Attenzione, dunque, a non avallare, in difesa di un giusto diritto, quella matrice leghista (e forzista) dei padroni in casa propria, a tutti i costi e in barba alle leggi dello Stato. Perché se questa forzatura viene una volta applicata a un giusto diritto, il rischio è che poi sarà cento volte replicata in modo niente affatto apprezzabile
Nel circa/ventennio di alleanze leghiste e forziste, di questo abbiamo già avuto molte prove. Solo un esempio per tutti: quel sindaco leghista che tagliò orgoglioso il nastro di una scuola dopo averla colonizzata di simboli politici più pesantemente di quanto nemmeno il nazismo abbia mai fatto:


Anche lui faceva una "obiezione di coscienza": proclamandosi leale amministratore e servitore del partito del fare. Ma il suo senso delle leggi configgeva con il ruolo di sindaco (e infatti per inciso, nel segreto della sua azienda, costui avvelenava pure la sacra terra padana sversando vagonate di rifiuti tossici nel fiume Oglio). 

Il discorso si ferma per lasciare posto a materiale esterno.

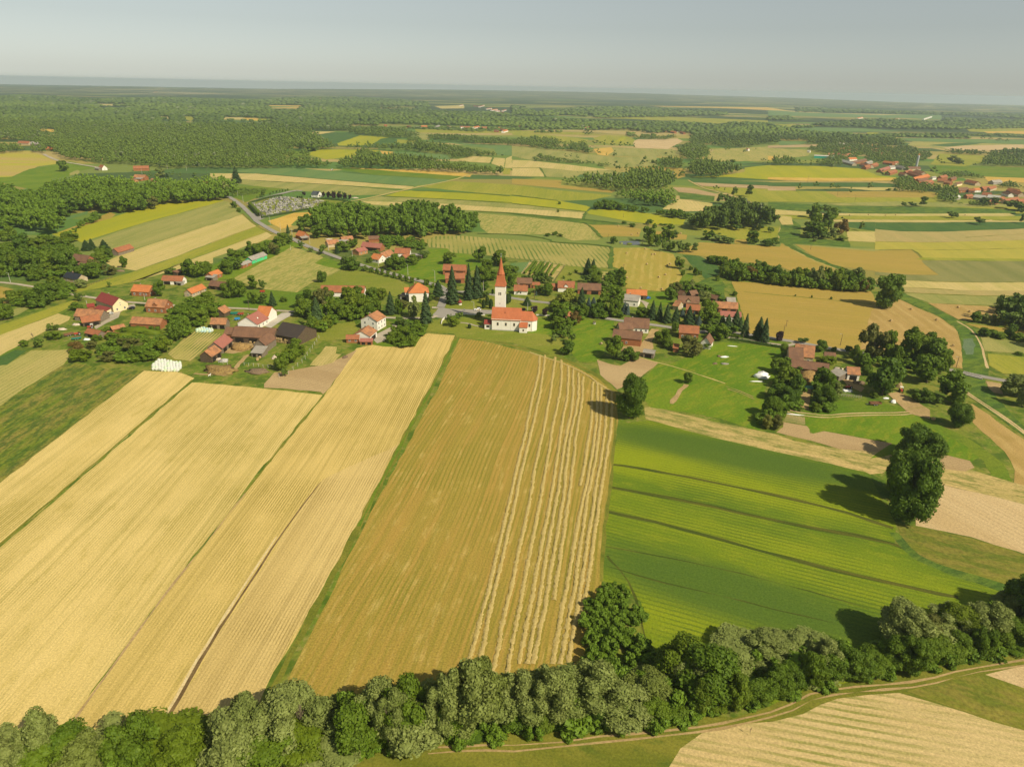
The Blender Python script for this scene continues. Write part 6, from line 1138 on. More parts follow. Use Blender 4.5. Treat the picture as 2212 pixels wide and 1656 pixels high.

La morale, insomma, è una sola: le leggi vanno migliorate e cambiate. I mutamenti devono essere soggetti alle regole e conquistati dunque per altre strade. Ci auguriamo che i gesti fortemente simbolici di ratificare le unioni contratte all'estero abbiano l'effetto desiderato di smuovere la pachidermica inerzia del nostro Parlamento.
Molto meno che si rischi di legittimare un metodo suscettibile di alimentare il caos locale con poco edificanti corollari di propaganda politica.